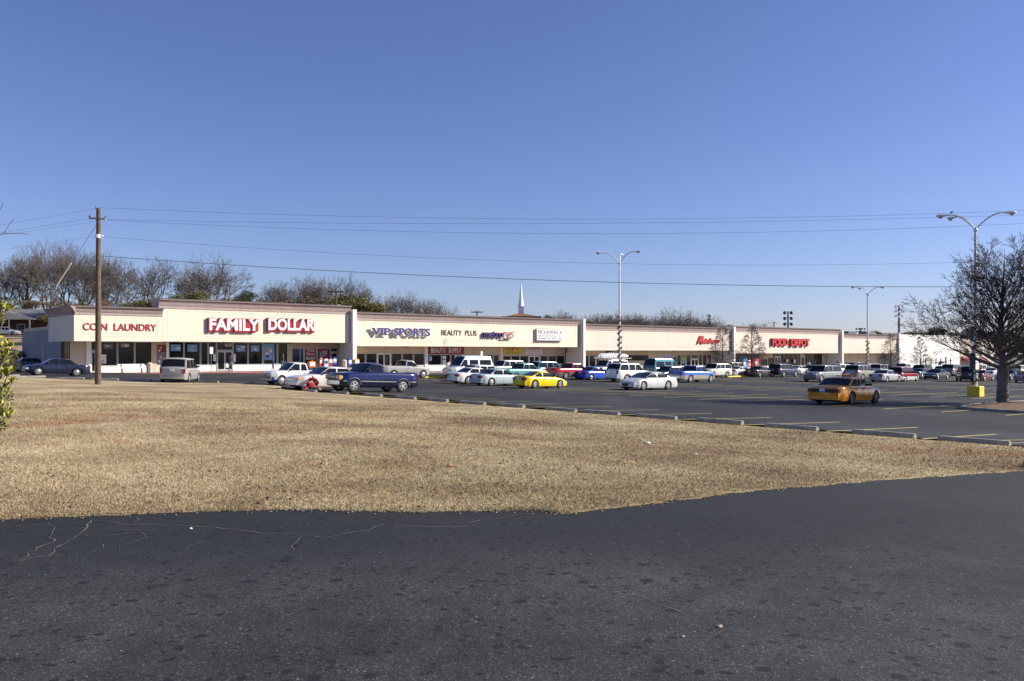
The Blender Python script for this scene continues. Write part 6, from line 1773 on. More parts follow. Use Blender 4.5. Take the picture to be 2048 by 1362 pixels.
# litter
def litter(px, py, s, mat, lab, cat='litter'):
    p = hit(px, py); mb = MB(); rnd = random.Random(px); n = 7; vs = [(0, 0, s * .55)]
    for k in range(n): t = 2 * math.pi * k / n; q = s * rnd.uniform(.6, 1.2); vs.append((q * math.cos(t), q * math.sin(t) * .7, s * rnd.uniform(.0, .35)))
    for k in range(n): t = 2 * math.pi * k / n; q = s * .5; vs.append((q * math.cos(t), q * math.sin(t) * .7, -.01))
    mb.add(vs, [(0, 1 + k, 1 + (k + 1) % n) for k in range(n)] + [(1 + k, 1 + n + k, 1 + n + (k + 1) % n, 1 + (k + 1) % n) for k in range(n)])
    o = mb.build(mat and 'litter', M[mat]); o.location = p + Vector((0, 0, .02 if py < 1015 else .003)); props(o, lab, cat)
litter(1296, 889, .09, 'white', 'crumpled white paper lying on the dead grass right of the middle')
litter(943, 901, .05, 'tan', 'tiny pale scrap on the grass below the yellow coupe')
litter(275, 764, .07, 'white', 'small white scrap on the grass right of the utility pole')
litter(382, 1058, .022, 'white', 'flat white scrap on the dark road near the cracks')
litter(1440, 1254, .024, 'tan', 'pale yellowish scrap on the road at lower right')
litter(1365, 1274, .016, 'tan', 'pale chip on the road left of the larger scrap')
litter(1393, 911, .04, 'white', 'tiny white scrap on the grass in front of the wheel stops')
litter(520, 1010, .045, 'mulch', 'dark clod of leaves at the grass edge by the road')
litter(900, 935, .06, 'clay', 'small reddish leaf on the dead grass')
# ------------------------------------------------------------------ trees
M['bark'] = pm('grey_bark', (0.16, 0.135, 0.115), .95, 0, .3, 4, .6, bscale=25)
M['barkd'] = pm('dark_bark', (0.085, 0.070, 0.060), .95, 0, .3, 4, .6, bscale=25)
M['twig'] = pm('twigs', (0.115, 0.096, 0.082), .95, 0, .3, 2)
M['twigd'] = pm('dark_twigs', (0.075, 0.058, 0.048), .95, 0, .3, 2)
def leafmat(name, c1, c2, c3):
    m, n, l, b = nmat(name)
    g = n.new('ShaderNodeNewGeometry'); r = ramp(n, [(0, c1), (.5, c2), (1, c3)]); l.new(g.outputs['Random Per Island'], r.inputs[0])
    l.new(r.outputs[0], b.inputs['Base Color']); b.inputs['Roughness'].default_value = .65; b.inputs['Specular IOR Level'].default_value = .3
    b.inputs['Transmission Weight'].default_value = 0
    return m
M['olive'] = leafmat('olive_leaves', (.075, .08, .03), (.12, .115, .045), (.18, .155, .06))
M['brownleaf'] = leafmat('dry_brown_leaves', (.09, .065, .042), (.14, .10, .065), (.20, .145, .09))
M['pine'] = leafmat('pine_needles', (.035, .048, .022), (.06, .078, .035), (.09, .11, .05))
M['mossy'] = leafmat('yellowish_leaves', (.08, .072, .022), (.14, .12, .035), (.19, .16, .05))
M['shrubleaf'] = leafmat('shrub_leaves', (.10, .13, .02), (.30, .30, .04), (.52, .46, .08))

def seg_mesh(name, S, mats, n=3, thr=None):
    """S = list of (p0, p1, r0, r1); all as one mesh of small tapered prisms"""
    A = np.array([[*s[0], *s[1], s[2], s[3]] for s in S], dtype=np.float64)
    p0, p1, r0, r1 = A[:, :3], A[:, 3:6], A[:, 6], A[:, 7]
    d = p1 - p0; d /= np.linalg.norm(d, axis=1, keepdims=True) + 1e-9
    up = np.where(np.abs(d[:, 2:3]) < .9, np.array([[0, 0, 1.0]]), np.array([[1.0, 0, 0]]))
    x = np.cross(d, up); x /= np.linalg.norm(x, axis=1, keepdims=True) + 1e-9; y = np.cross(d, x)
    V_ = []
    for p, r in ((p0, r0), (p1, r1)):
        for k in range(n):
            t = 2 * math.pi * k / n; V_.append(p + x * (r * math.cos(t))[:, None] + y * (r * math.sin(t))[:, None])
    verts = np.stack(V_, 1).reshape(-1, 3); m = len(S); base = np.arange(m)[:, None] * 2 * n
    idx = np.concatenate([base + np.array([[k, (k + 1) % n, n + (k + 1) % n, n + k]]) for k in range(n)], 0)
    mi = np.tile((r0 < (thr or 0)).astype(np.int32), n)
    me = np_mesh(name, verts, 4, mats, mi, idx)
    me.polygons.foreach_set('use_smooth', [True] * len(me.polygons))
    return me

def grow(rnd, p, d, L, r, depth, S, spread=32, ratio=.74, up=.12, wob=.10, kids=(2, 3), minr=.012, side=.35, rr=.72):
    k = 3
    q = p
    for i in range(k):
        d = (d + Vector((rnd.gauss(0, wob), rnd.gauss(0, wob), rnd.gauss(0, wob) + up * .35))).normalized()
        e = q + d * (L / k); ra = r * (1 - .28 * i / k); rb = r * (1 - .28 * (i + 1) / k)
        S.append((q[:], e[:], ra, rb)); q = e
        if depth > 0 and i > 0 and rnd.random() < side:
            ax = d.orthogonal().normalized(); ax.rotate(Matrix.Rotation(rnd.random() * 6.28, 3, d)); nd = d.copy(); nd.rotate(Matrix.Rotation(R(rnd.uniform(30, 60)), 3, ax))
            grow(rnd, q, nd, L * ratio * .8, max(minr, rb * .5), depth - 1, S, spread, ratio, up, wob, kids, minr, side, rr)
    if depth <= 0: return
    n = rnd.randint(*kids); ph = rnd.random() * 6.28
    for j in range(n):
        ax = d.orthogonal().normalized(); ax.rotate(Matrix.Rotation(ph + 6.28 * j / n + rnd.gauss(0, .3), 3, d))
        nd = d.copy(); nd.rotate(Matrix.Rotation(R(rnd.gauss(spread * .8, spread * .25)), 3, ax))
        grow(rnd, q, nd, L * ratio * rnd.uniform(.85, 1.15), max(minr, r * rr * rnd.uniform(.85, 1.05)), depth - 1, S, spread, ratio, up, wob, kids, minr, side, rr)

def split_tree(S, thr):
    return [s for s in S if s[2] >= thr], [s for s in S if s[2] < thr]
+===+
### WHAT YOU ARE ASKED TO DO
Make an exact copy of the data above, pictures excluded.

### RESULT OF THIS EXERCISE
The Blender Python script for this scene continues. Write part 6, from line 1773 on. More parts follow. Use Blender 4.5. Take the picture to be 2048 by 1362 pixels.
# litter
def litter(px, py, s, mat, lab, cat='litter'):
    p = hit(px, py); mb = MB(); rnd = random.Random(px); n = 7; vs = [(0, 0, s * .55)]
    for k in range(n): t = 2 * math.pi * k / n; q = s * rnd.uniform(.6, 1.2); vs.append((q * math.cos(t), q * math.sin(t) * .7, s * rnd.uniform(.0, .35)))
    for k in range(n): t = 2 * math.pi * k / n; q = s * .5; vs.append((q * math.cos(t), q * math.sin(t) * .7, -.01))
    mb.add(vs, [(0, 1 + k, 1 + (k + 1) % n) for k in range(n)] + [(1 + k, 1 + n + k, 1 + n + (k + 1) % n, 1 + (k + 1) % n) for k in range(n)])
    o = mb.build(mat and 'litter', M[mat]); o.location = p + Vector((0, 0, .02 if py < 1015 else .003)); props(o, lab, cat)
litter(1296, 889, .09, 'white', 'crumpled white paper lying on the dead grass right of the middle')
litter(943, 901, .05, 'tan', 'tiny pale scrap on the grass below the yellow coupe')
litter(275, 764, .07, 'white', 'small white scrap on the grass right of the utility pole')
litter(382, 1058, .022, 'white', 'flat white scrap on the dark road near the cracks')
litter(1440, 1254, .024, 'tan', 'pale yellowish scrap on the road at lower right')
litter(1365, 1274, .016, 'tan', 'pale chip on the road left of the larger scrap')
litter(1393, 911, .04, 'white', 'tiny white scrap on the grass in front of the wheel stops')
litter(520, 1010, .045, 'mulch', 'dark clod of leaves at the grass edge by the road')
litter(900, 935, .06, 'clay', 'small reddish leaf on the dead grass')
# ------------------------------------------------------------------ trees
M['bark'] = pm('grey_bark', (0.16, 0.135, 0.115), .95, 0, .3, 4, .6, bscale=25)
M['barkd'] = pm('dark_bark', (0.085, 0.070, 0.060), .95, 0, .3, 4, .6, bscale=25)
M['twig'] = pm('twigs', (0.115, 0.096, 0.082), .95, 0, .3, 2)
M['twigd'] = pm('dark_twigs', (0.075, 0.058, 0.048), .95, 0, .3, 2)
def leafmat(name, c1, c2, c3):
    m, n, l, b = nmat(name)
    g = n.new('ShaderNodeNewGeometry'); r = ramp(n, [(0, c1), (.5, c2), (1, c3)]); l.new(g.outputs['Random Per Island'], r.inputs[0])
    l.new(r.outputs[0], b.inputs['Base Color']); b.inputs['Roughness'].default_value = .65; b.inputs['Specular IOR Level'].default_value = .3
    b.inputs['Transmission Weight'].default_value = 0
    return m
M['olive'] = leafmat('olive_leaves', (.075, .08, .03), (.12, .115, .045), (.18, .155, .06))
M['brownleaf'] = leafmat('dry_brown_leaves', (.09, .065, .042), (.14, .10, .065), (.20, .145, .09))
M['pine'] = leafmat('pine_needles', (.035, .048, .022), (.06, .078, .035), (.09, .11, .05))
M['mossy'] = leafmat('yellowish_leaves', (.08, .072, .022), (.14, .12, .035), (.19, .16, .05))
M['shrubleaf'] = leafmat('shrub_leaves', (.10, .13, .02), (.30, .30, .04), (.52, .46, .08))

def seg_mesh(name, S, mats, n=3, thr=None):
    """S = list of (p0, p1, r0, r1); all as one mesh of small tapered prisms"""
    A = np.array([[*s[0], *s[1], s[2], s[3]] for s in S], dtype=np.float64)
    p0, p1, r0, r1 = A[:, :3], A[:, 3:6], A[:, 6], A[:, 7]
    d = p1 - p0; d /= np.linalg.norm(d, axis=1, keepdims=True) + 1e-9
    up = np.where(np.abs(d[:, 2:3]) < .9, np.array([[0, 0, 1.0]]), np.array([[1.0, 0, 0]]))
    x = np.cross(d, up); x /= np.linalg.norm(x, axis=1, keepdims=True) + 1e-9; y = np.cross(d, x)
    V_ = []
    for p, r in ((p0, r0), (p1, r1)):
        for k in range(n):
            t = 2 * math.pi * k / n; V_.append(p + x * (r * math.cos(t))[:, None] + y * (r * math.sin(t))[:, None])
    verts = np.stack(V_, 1).reshape(-1, 3); m = len(S); base = np.arange(m)[:, None] * 2 * n
    idx = np.concatenate([base + np.array([[k, (k + 1) % n, n + (k + 1) % n, n + k]]) for k in range(n)], 0)
    mi = np.tile((r0 < (thr or 0)).astype(np.int32), n)
    me = np_mesh(name, verts, 4, mats, mi, idx)
    me.polygons.foreach_set('use_smooth', [True] * len(me.polygons))
    return me

def grow(rnd, p, d, L, r, depth, S, spread=32, ratio=.74, up=.12, wob=.10, kids=(2, 3), minr=.012, side=.35, rr=.72):
    k = 3
    q = p
    for i in range(k):
        d = (d + Vector((rnd.gauss(0, wob), rnd.gauss(0, wob), rnd.gauss(0, wob) + up * .35))).normalized()
        e = q + d * (L / k); ra = r * (1 - .28 * i / k); rb = r * (1 - .28 * (i + 1) / k)
        S.append((q[:], e[:], ra, rb)); q = e
        if depth > 0 and i > 0 and rnd.random() < side:
            ax = d.orthogonal().normalized(); ax.rotate(Matrix.Rotation(rnd.random() * 6.28, 3, d)); nd = d.copy(); nd.rotate(Matrix.Rotation(R(rnd.uniform(30, 60)), 3, ax))
            grow(rnd, q, nd, L * ratio * .8, max(minr, rb * .5), depth - 1, S, spread, ratio, up, wob, kids, minr, side, rr)
    if depth <= 0: return
    n = rnd.randint(*kids); ph = rnd.random() * 6.28
    for j in range(n):
        ax = d.orthogonal().normalized(); ax.rotate(Matrix.Rotation(ph + 6.28 * j / n + rnd.gauss(0, .3), 3, d))
        nd = d.copy(); nd.rotate(Matrix.Rotation(R(rnd.gauss(spread * .8, spread * .25)), 3, ax))
        grow(rnd, q, nd, L * ratio * rnd.uniform(.85, 1.15), max(minr, r * rr * rnd.uniform(.85, 1.05)), depth - 1, S, spread, ratio, up, wob, kids, minr, side, rr)

def split_tree(S, thr):
    return [s for s in S if s[2] >= thr], [s for s in S if s[2] < thr]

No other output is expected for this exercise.